Hint: In order to calculate when \[{}^{n}{{P}_{r}}\] and \[{}^{n}{{C}_{r}}\]would be equal, firstly we have to evaluate or expand the formula of both \[{}^{n}{{P}_{r}}\] and \[{}^{n}{{C}_{r}}\]. Then we must equate both of the expansions and cancel out the common terms and obtain the final result. This would be our required result.

Complete step by step answer:
Now let us learn about the permutation and combinations. Permutation is nothing but arranging the members in some sequence or following a particular order whereas combination is a collection where it does not follow any sought of order or sequence. There are two types of permutations and combinations as well. The two types of permutations are: permutation with repetition and permutation without repetition. There are two types of combinations like permutations. They are: combination with repetition and combination without repetition.
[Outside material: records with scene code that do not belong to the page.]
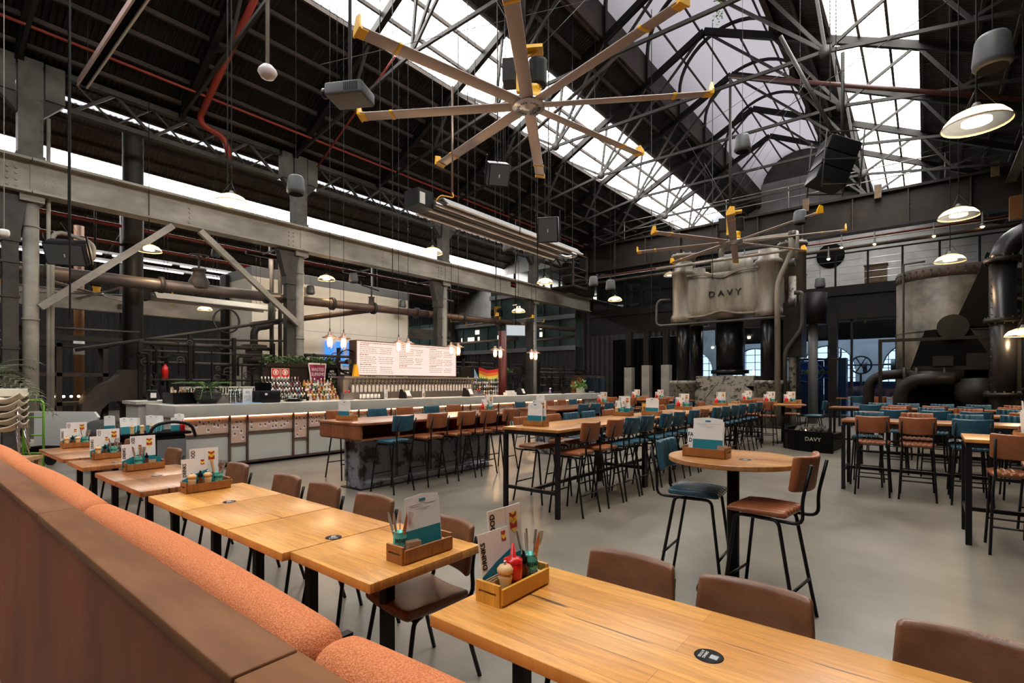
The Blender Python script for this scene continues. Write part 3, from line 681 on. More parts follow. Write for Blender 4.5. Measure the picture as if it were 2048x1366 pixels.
m2 = MB(); m2.lathe([(.001, .3), (.16, .3), (.16, .8), (.3, .9), (.3, 1.15), (.42, 1.2), (.45, 1.4), (.42, 1.6), (.32, 1.66), (.32, 1.72), (.001, 1.75)], (.55, -1.0, 0), 24); m2.build('pump_bowl', M_dark, g)
m2 = MB(); m2.cyl((-.9, -.7, 1.75), (.3, -.7, 1.75), .2, 16)
for x in (-.9, -.65, -.1): m2.cyl((x, -.7, 1.75), (x + .06, -.7, 1.75), .28, 16)
m2.build('flanged_pipe', M_dark, g)
m2 = MB(); m2.box(-1.4, 1.3, -.85, -.8, 2.7, 2.78); m2.box(-1.42, -1.34, -.86, -.78, 0, 2.78); m2.box(1.22, 1.3, -.86, -.78, 0, 2.9); m2.box(.95, 1.0, -.8, -.75, 2.7, 4.9); m2.build('pipe_frame', M_dark, g)
m2 = MB(); m2.prism([(.1, 3.05), (1.3, 3.05), (1.1, 4.7), (.75, 4.9), (.6, 4.4)], -.2, .4, 'y'); m2.build('upper_casting', M_blackm, g)
for i, (u, up, lb) in enumerate(((1737, 1.85, 'large black curved pipe rising from the floor, farther of the pair'), (1800, 1.72, 'large black curved pipe rising from the floor, nearer of the pair'))):
    y = 17.3 - i * .9; a = aty(u, 766, y)
    o = MB().tube(fillet([(a.x, y, 0), (a.x, y, up - .03), (a.x + .95 + .1 * i, y, up + .02)], .5, 8), .13 + .02 * i, 16)
    tag(o.build('curved_pipe', M_dark), lb, 'pipe')
M_pipe = mat('black_gloss_pipe', (0.018, 0.018, 0.019), 0.32, 0.5)
g = thing('vertical_pipe', 'massive black flanged pipe with top elbow at the right edge', 'pipe', (1.37, 16.0, 0))
MB().tube([(0, 0, 0), (0, 0, 4.4)], .235, 28).build('pipe_run', M_pipe, g)
MB().tube([(0, 0, 4.4)] + arc((.6, 0, 4.4), .6, PI, PI / 2, 8)[1:] + [(2.5, 0, 5.0)], .235, 24).build('elbow', M_pipe, g)
for z in (1.35, 3.03, 4.4):
    m2 = MB(); m2.cyl((0, 0, z - .05), (0, 0, z + .05), .33, 24)
    for k in range(12): m2.cyl((.29 * math.cos(k * PI / 6), .29 * math.sin(k * PI / 6), z - .09), (.29 * math.cos(k * PI / 6), .29 * math.sin(k * PI / 6), z + .09), .02, 6)
    m2.build('flange', M_dark, g)
m2 = MB()
for k in range(26): m2.cyl((-.2, -.13, .3 + k * .16), (-.21, -.135, .3 + k * .16), .014, 6)
m2.build('rivets', M_steel, g)
g = thing('vertical_pipe', 'second black pipe behind the massive one, cut by the right edge', 'pipe', (2.15, 18.2, 0))
MB().tube([(0, 0, 0), (0, 0, 3.4)], .26, 20).build('pipe_run', M_pipe, g); MB().tube([(0, 0, 3.4)] + arc((-.45, 0, 3.4), .45, 0, PI / 2, 7)[1:], .26, 20).build('elbow', M_pipe, g)
MB().cyl((0, 0, 1.4), (0, 0, 1.5), .36, 24).build('flange', M_dark, g)
tag(MB().tube(fillet([(1.9, 14.9, .55), (1.9, 14.9, .9), (3.4, 14.9, 1.0)], .2), .2, 16).build('low_pipe', M_pipe), 'short black pipe bend behind the right high tables', 'pipe')
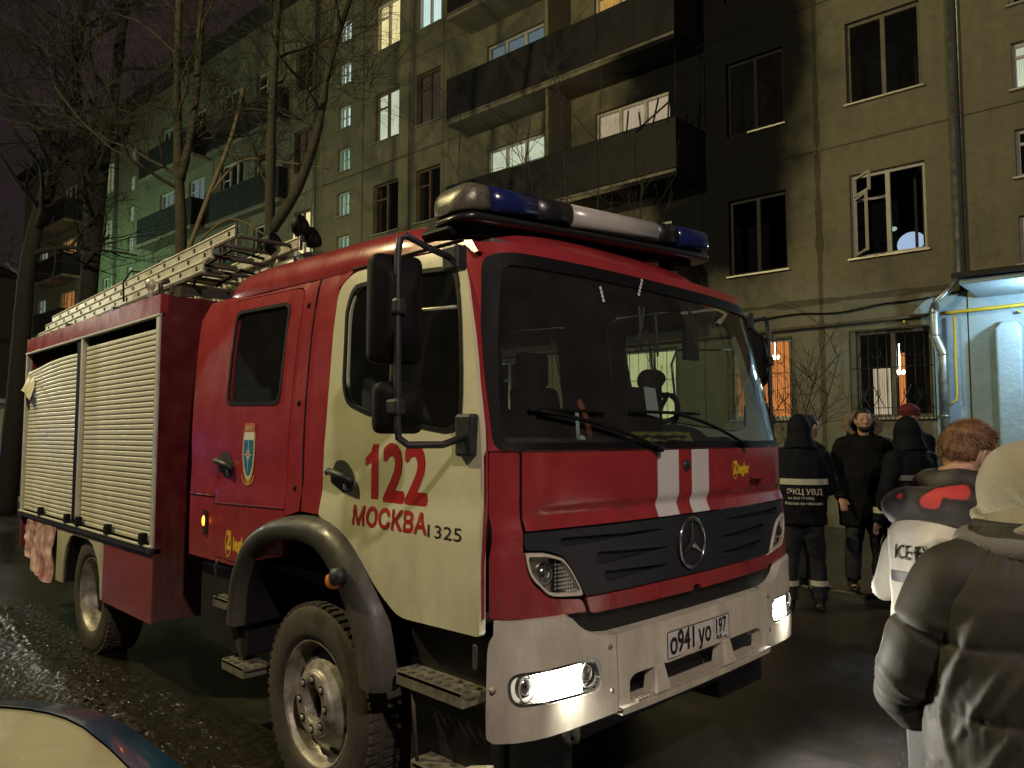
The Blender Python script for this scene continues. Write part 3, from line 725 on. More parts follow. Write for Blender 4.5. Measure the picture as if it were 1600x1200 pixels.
mb = MB(); mb.box(-3.4, -2.1, .02, .06, .12, 2.3); mb.build('door', mat('grey_steel_door', (.16, .19, .22), .45, metal=.3, noise_amt=.2), PO, bevel=.008)
mb = MB(); mb.box(-2.08, -2.0, .02, .10, .1, 2.33); mb.box(-3.5, -3.42, .02, .10, .1, 2.33); mb.build('door_frame', M['frame_w'], PO, bevel=.008)
mb = MB(); mb.add([(-2.1, .03, 2.6), (-2.6, .03, 2.6), (-2.1, .03, 3.2)], [(0, 1, 2)]); mb.build('transom_glass', mat('brown_transom', (.14, .07, .05), .4), PO)
# assumed porch lamp, out of view: a small bulkhead lamp fixed under the canopy
mb = MB(); mb.lathe([(0, 0), (.09, 0), (.10, .03), (.10, .05)], Matrix.Translation((-2.75, .9, 3.80)), 20); mb.build('assumed_porch_lamp', emis('porch_lamp_glass', (.72, .92, 1.0), 25), PO)
pl = bpy.data.lights.new('assumed_porch_light', 'POINT'); pl.energy = 130; pl.color = (.66, .88, 1.0); pl.shadow_soft_size = .08
plo = bpy.data.objects.new('assumed_porch_light', pl); link(plo, PO); plo.location = (-2.55, 1.15, 3.60)
# ================================================================== ASSUMED AND ADDED LAMPS (outside the frame; they light the yard)
for (x, y, z, colr, watt, rad, lab) in LAMPS:
    t = empty('assumed_or_added_lamp', lab, 'street lamp', (x, y, 0), group='assumed and added lamps round the yard')
    mb = MB(); mb.tube([(-.9, 0, 0), (-.9, 0, z-.4), (-.75, 0, z+.05), (-.3, 0, z+.22)], [.09, .06, .045, .04], 12); mb.build('post', M['kerb'], t)
    mb = MB(); mb.add([(-.35, -.14, z+.14), (.35, -.16, z+.10), (.35, .16, z+.10), (-.35, .14, z+.14), (-.3, -.06, z+.30), (.3, -.08, z+.24), (.3, .08, z+.24), (-.3, .06, z+.30)],
        [(0, 4, 5, 1), (1, 5, 6, 2), (2, 6, 7, 3), (3, 7, 4, 0), (4, 7, 6, 5)]); mb.build('lamp_head', M['fender'], t)
    mb = MB(); mb.lathe([(0, -.04), (.10, -.03), (.15, .02), (.16, .06)], Matrix.Translation((0, 0, z+.05)), 16); mb.build('lamp_glass', emis('lamp_glow', colr, 30), t)
    l = bpy.data.lights.new('lamp_light', 'SPOT' if x > 4 else 'POINT'); l.energy = watt; l.color = colr; l.shadow_soft_size = rad
    lo = bpy.data.objects.new('lamp_light', l); link(lo, t); lo.location = (0, 0, z-.16)
    if x > 4: l.spot_size = radians(150); l.spot_blend = .5; lo.rotation_euler = Vector((1, -.45, .0)).to_track_quat('-Z', 'Y').to_euler()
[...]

Now let us find when\[{}^{n}{{P}_{r}}\] and \[{}^{n}{{C}_{r}}\] would be equal.
In order to find, firstly let us expand \[{}^{n}{{P}_{r}}\] and \[{}^{n}{{C}_{r}}\]
\[{}^{n}{{P}_{r}}=\dfrac{n!}{\left( n-r \right)!}\] and
\[{}^{n}{{C}_{r}}=\dfrac{n!}{r!\left( n-r \right)!}\]
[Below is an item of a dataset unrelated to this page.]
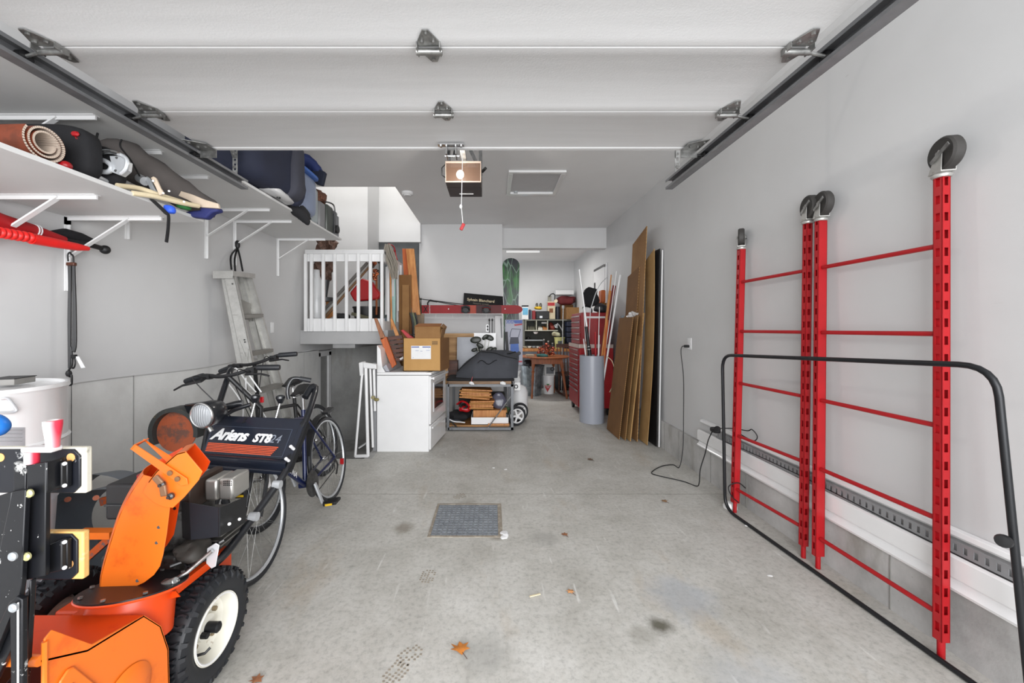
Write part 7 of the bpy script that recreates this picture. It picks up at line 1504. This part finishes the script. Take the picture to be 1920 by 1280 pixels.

Now let us equate both of the expansions.
\[\Rightarrow \dfrac{n!}{\left( n-r \right)!}=\dfrac{n!}{r!\left( n-r \right)!}\]
Upon cancelling out the common terms, we will be left with
\[\Rightarrow 1=\dfrac{1}{r!}\]
Upon cross multiplying, we get
\[\begin{align}
  & \Rightarrow r!=1 \\
 & \Rightarrow r=1 \\
\end{align}\]
\[\therefore \] \[{}^{n}{{P}_{r}}\] and \[{}^{n}{{C}_{r}}\] are equal when \[r=1\].
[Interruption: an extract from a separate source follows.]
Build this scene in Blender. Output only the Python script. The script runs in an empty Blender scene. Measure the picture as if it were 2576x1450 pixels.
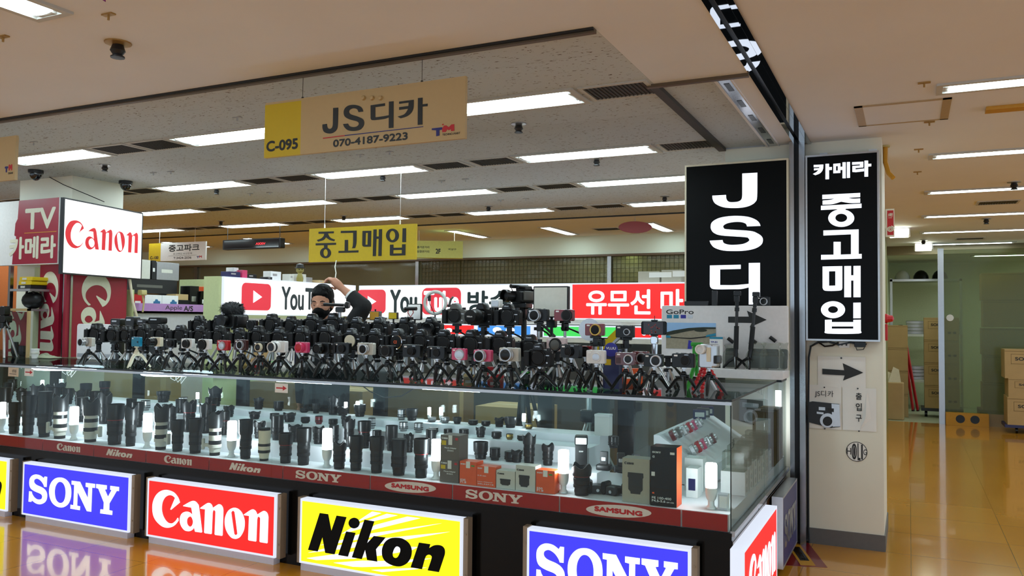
import bpy, bmesh, math, random
from mathutils import Vector, Matrix
random.seed(7)
SC = bpy.context.scene
COL = SC.collection
PI = math.pi
# ------------------------------------------------------------------ camera
F_PX, YAW, PIT, ROL, EYE = 2069.37, math.radians(25.764), math.radians(2.2224), math.radians(0.5756), 1.5
_d = Vector((-math.sin(YAW), math.cos(YAW), 0)); _r = Vector((math.cos(YAW), math.sin(YAW), 0)); _u = Vector((0, 0, 1))
_d, _u = _d*math.cos(PIT) + _u*math.sin(PIT), _u*math.cos(PIT) - _d*math.sin(PIT)
_r, _u = _r*math.cos(ROL) + _u*math.sin(ROL), _u*math.cos(ROL) - _r*math.sin(ROL)
CAM_O = Vector((0, 0, EYE))
cd = bpy.data.cameras.new('camera'); cam = bpy.data.objects.new('camera', cd); COL.objects.link(cam)
cd.sensor_width = 36; cd.lens = F_PX/2576*36; cd.clip_end = 100; cd.clip_start = .05
cam.matrix_world = Matrix(((_r.x, _u.x, -_d.x, 0), (_r.y, _u.y, -_d.y, 0), (_r.z, _u.z, -_d.z, EYE), (0, 0, 0, 1)))
SC.camera = cam
# ------------------------------------------------------------------ world, exposure
wd = bpy.data.worlds.new('world'); SC.world = wd; wd.use_nodes = True
wd.node_tree.nodes['Background'].inputs[0].default_value = (.74, .95, 1.14, 1)
wd.node_tree.nodes['Background'].inputs[1].default_value = 1.0
SC.view_settings.view_transform = 'Standard'; SC.view_settings.look = 'None'
SC.view_settings.gamma = 1; SC.view_settings.use_curve_mapping = False
SC.view_settings.exposure = 0.18
SC.cycles.max_bounces = 8; SC.cycles.transparent_max_bounces = 24; SC.cycles.glossy_bounces = 4; SC.cycles.diffuse_bounces = 4
SC.cycles.caustics_reflective = False; SC.cycles.caustics_refractive = False
SC.cycles.sample_clamp_indirect = 4
TUBE = 17.0        # radiance of the ceiling tubes
BULB = 34.0       # radiance of the bulbs in the showcase

def ray(px, py):
    return _d + _r*((px-1288)/F_PX) - _u*((py-725)/F_PX)
def at(px, py, ax, v):
    w = ray(px, py); i = 'xyz'.index(ax); return CAM_O + w*((v-CAM_O[i])/w[i])
def depth(p):
    return (Vector(p)-CAM_O).dot(_d)
# ------------------------------------------------------------------ materials
def lin(c):
    return tuple(((x/255)/12.92 if x <= 10.3 else ((x/255+.055)/1.055)**2.4) for x in c)
MATS = {}
def M(name, col=(200, 200, 200), rough=.5, metal=0., emit=0., noise=.08, scale=40., bump=0., spec=.5, coat=0.):
    if name in MATS: return MATS[name]
    m = bpy.data.materials.new(name); m.use_nodes = True; nt = m.node_tree; b = nt.nodes['Principled BSDF']
    c = lin(col)
    b.inputs['Roughness'].default_value = rough; b.inputs['Metallic'].default_value = metal
    b.inputs['Specular IOR Level'].default_value = spec; b.inputs['Coat Weight'].default_value = coat
    if emit:
        b.inputs['Base Color'].default_value = (c[0]*.35, c[1]*.35, c[2]*.35, 1)
        b.inputs['Emission Color'].default_value = (*c, 1); b.inputs['Emission Strength'].default_value = emit
    else:
        tc = nt.nodes.new('ShaderNodeTexCoord'); nz = nt.nodes.new('ShaderNodeTexNoise'); nz.inputs['Scale'].default_value = scale
        nz.inputs['Detail'].default_value = 3
        nt.links.new(tc.outputs['Object'], nz.inputs['Vector'])
        mx = nt.nodes.new('ShaderNodeMix'); mx.data_type = 'RGBA'
        mx.inputs[6].default_value = (*[x*(1-noise) for x in c], 1); mx.inputs[7].default_value = (*[min(1, x*(1+noise)) for x in c], 1)
        nt.links.new(nz.outputs[0], mx.inputs[0]); nt.links.new(mx.outputs[2], b.inputs['Base Color'])
        if bump:
            bp = nt.nodes.new('ShaderNodeBump'); bp.inputs['Strength'].default_value = bump; bp.inputs['Distance'].default_value = .002
            nt.links.new(nz.outputs[0], bp.inputs['Height']); nt.links.new(bp.outputs[0], b.inputs['Normal'])
    MATS[name] = m; return m
def glass(name, tint=(.93, .985, .97), rough=.0, refl=.4, haze=0., hazecol=(200, 215, 200)):
    m = bpy.data.materials.new(name); m.use_nodes = True; nt = m.node_tree; nt.nodes.clear()
    out = nt.nodes.new('ShaderNodeOutputMaterial'); tr = nt.nodes.new('ShaderNodeBsdfTransparent'); gl = nt.nodes.new('ShaderNodeBsdfGlossy')
    tr.inputs[0].default_value = (*tint, 1); gl.inputs['Roughness'].default_value = rough; gl.inputs[0].default_value = (refl, refl, refl, 1)
    fr = nt.nodes.new('ShaderNodeFresnel'); fr.inputs[0].default_value = 1.45
    ge = nt.nodes.new('ShaderNodeNewGeometry'); io = nt.nodes.new('ShaderNodeMapRange'); io.inputs[3].default_value = 1.45; io.inputs[4].default_value = 1/1.45
    nt.links.new(ge.outputs['Backfacing'], io.inputs[0]); nt.links.new(io.outputs[0], fr.inputs[0])   # same mirror strength from either side of the pane
    mx = nt.nodes.new('ShaderNodeMixShader'); nt.links.new(fr.outputs[0], mx.inputs[0])
    last = tr
    if haze:
        df = nt.nodes.new('ShaderNodeBsdfDiffuse'); df.inputs[0].default_value = (*lin(hazecol), 1)
        m2 = nt.nodes.new('ShaderNodeMixShader'); m2.inputs[0].default_value = haze
        nt.links.new(tr.outputs[0], m2.inputs[1]); nt.links.new(df.outputs[0], m2.inputs[2]); last = m2
    nt.links.new(last.outputs[0], mx.inputs[1]); nt.links.new(gl.outputs[0], mx.inputs[2]); nt.links.new(mx.outputs[0], out.inputs[0])
    MATS[name] = m; return m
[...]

So, the correct answer is “Option C”.

Note: We can apply the permutation and combinations in our everyday life. We can apply permutation in finding out the captain of a team, or picking two favourite colours. We can use combinations in picking up three members for a team from a group or picking three winners and many more.